ANCHORAGE - Former presidential candidate Herman Cain had his 9-9-9 plan. For the Anchorage school district, it's 90-90-90.

New Superintendent Jim Browder, Wednesday, announced an ambitious plan.

The school district is calling it “Destination 2020.”

Within eight years, Browder wants to see big improvements in test scores, school attendance and high school graduation.

By then, Browder wants student proficiency at 90 percent.

That would boost reading scores from last year by about nine percentage points, writing scores by about 13 percentage points, math scores by almost 19 percentage points and science scores by a whopping 30 percentage points.

Browder also wants to see 90 percent of students attending school at least 90 percent of the time, compared to just 74 percent showing up that often now.

And he wants to see a 90 percent graduation rate, up from 73 percent.

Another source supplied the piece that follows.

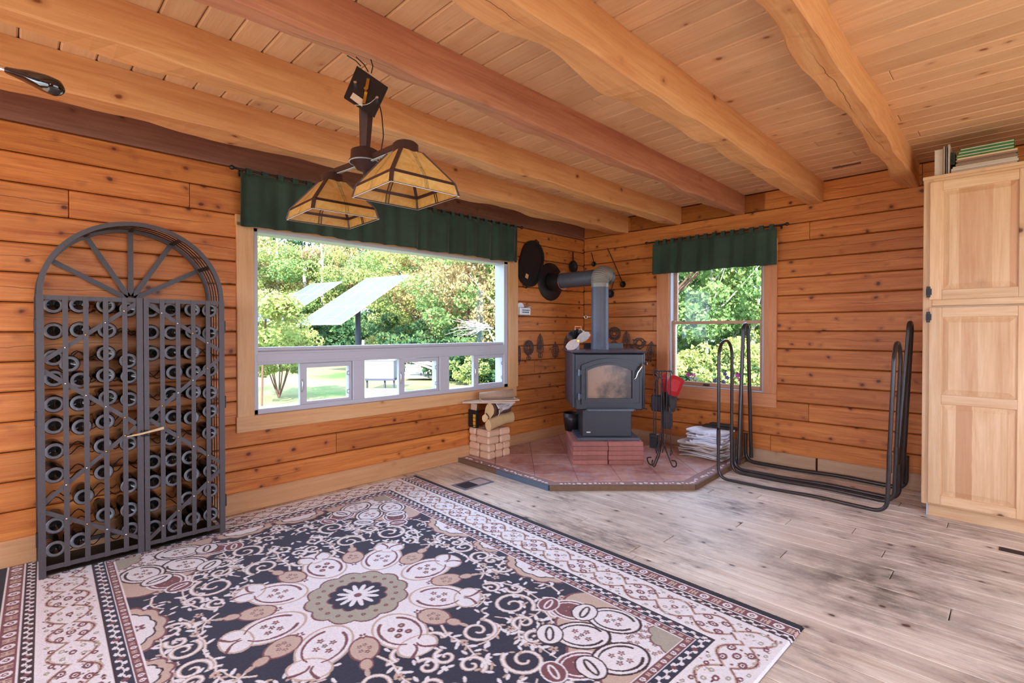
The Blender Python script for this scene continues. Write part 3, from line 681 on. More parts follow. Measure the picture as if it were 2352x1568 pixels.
    for t0, per, hf in ((.131, .044, .017), (.380, .050, .020)):
        sx, ci = cell(per); t = (d-t0)/hf; x = sx*per/hf
        m = (np.abs(t-.0-.15*np.sin(x*3)) < .14) | (np.hypot((x-.6)/.55, (t-.5)/.38) < 1) | (np.hypot((x+.6)/.55, (t+.5)/.38) < 1)
        lay(t0-hf, t0+hf, CREAM, m)
        lay(t0-hf, t0+hf, ROSE, (ci % 3 == 0) & (np.hypot(x, t) < .55))
    per = .34; sx, ci = cell(per); X = sx*per; T = d-.255
    am = .058*np.cos(2*np.pi*sx); lay(.165, .345, BEIGE, np.abs(np.abs(T)-np.abs(am)-.012) < .0085); lay(.165, .345, ROSE, np.abs(np.abs(T)-np.abs(am)-.012) < .003)
    for ox, ot in ((.0, .0), (.038, .036), (-.038, .036), (.038, -.036), (-.038, -.036)):
        e = np.hypot((X-ox)/.021, (T-ot)/.016); lay(.16, .35, ROSE, e < 1); lay(.16, .35, CREAM, e < .5); lay(.16, .35, DROSE, e < .25)
    X2 = (np.abs(sx)-.5)*per
    for ox, ot, rr in ((0, 0, .016), (0.03, .03, .012), (-.03, .03, .012), (.03, -.03, .012), (-.03, -.03, .012), (.055, .06, .013), (.0, .068, .012), (.055, -.06, .013), (0, -.068, .012), (.095, .072, .010), (.095, -.072, .010)):
        e = np.hypot((X2+ox)/rr, (T-ot)/rr/.8); lay(.16, .35, ROSE if rr > .012 else SAGE, e < 1); lay(.16, .35, CREAM, e < .4)
    for k in range(130):
        s0 = R_.uniform(0, 1.4); t0 = R_.uniform(-.085, .085)
        e = np.hypot(s-s0, T-t0); lay(.165, .345, R_.choice([ROSE, SAGE, BEIGE, DROSE]), e < R_.uniform(.0035, .006))
    # mesh
    st = .0034; mx, my = int(Lx/st)+1, int(Ly/st)+1
    xs = np.linspace(-hx, hx, mx); ys = np.linspace(-hy, hy, my); X, Y = np.meshgrid(xs, ys)
    iu = np.minimum((np.abs(X)/q+.5).astype(int), nx-1); iw = np.minimum((np.abs(Y)/q+.5).astype(int), ny-1); colr = cv[iw, iu]
    lum = colr.sum(-1); n_ = RNG.random(X.shape)
    Z = .009+.0012*n_+.0006*(lum > 1.2); ed = np.minimum(hx-np.abs(X), hy-np.abs(Y)); Z = np.where(ed < .004, .001, Z)
    colr = colr*(.90+.2*n_[..., None])
    co = np.stack([X, Y, Z], -1).reshape(-1, 3)
    a = np.arange(mx*my).reshape(my, mx); F_ = np.stack([a[:-1, :-1], a[:-1, 1:], a[1:, 1:], a[1:, :-1]], -1).reshape(-1, 4)
    me = bpy.data.meshes.new('rug'); me.vertices.add(len(co)); me.vertices.foreach_set('co', co.ravel()); me.loops.add(F_.size); me.loops.foreach_set('vertex_index', F_.ravel().astype(np.int32))
    me.polygons.add(len(F_)); me.polygons.foreach_set('loop_start', np.arange(0, F_.size, 4, dtype=np.int32)); me.update(calc_edges=True)
    at = me.color_attributes.new('weave', 'FLOAT_COLOR', 'POINT'); at.data.foreach_set('color', np.concatenate([colr.reshape(-1, 3), np.ones((len(co), 1))], 1).ravel().astype(np.float32))
    T = NT('woven_rug'); ca = T.n('Attribute', None, attribute_name='weave').outputs['Color']
    P = T.n('NewGeometry').outputs['Position']; nz = T.noise(P, 300., 2)
    T.end(T.n('BsdfPrincipled', {'Base Color': ca, 'Roughness': .9, 'Specular IOR Level': .15, 'Sheen Weight': .12, 'Normal': T.n('Bump', {'Strength': .5, 'Distance': .003, 'Height': nz}).outputs[0]}).outputs[0])
    me.materials.append(T.m)
    c0 = FL+ux*hx-uy*hy
    m = frame((c0[0], c0[1], .0006), (ux[0], ux[1], 0), (uy[0], uy[1], 0))
    tag(link('rug', me, None, None, m), 'dark navy oriental rug with cream scrollwork and a round flower medallion', 'rug')
build_rug()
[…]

"There's no gimmicks. This is back to basics, quality science of instruction development. And the example is very simple: you figure out what every youngster needs to know when they exit a high school and you go backwards, and you build it."

Browder presented his goals to all of the district's principals and administrators Wednesday, and said he instilled in them a sense of urgency.

But he also said that he wants to light a fire under parents who aren't getting their children to school regularly enough.

"We’re working with the city prosecutor's office, we're going to work together to assure the parents understand the importance of that. We're going to develop a district-wide approach to it, where we'll be calling, writing letters notifying parents. We're going to develop a new attendance system. And I’m not really sure what that'll look like, but what it'll do is, we'll be consistent from school to school how we deal with our attendance."

Browder said it's a simple formula:

Better attendance means better performance which means higher graduation rates.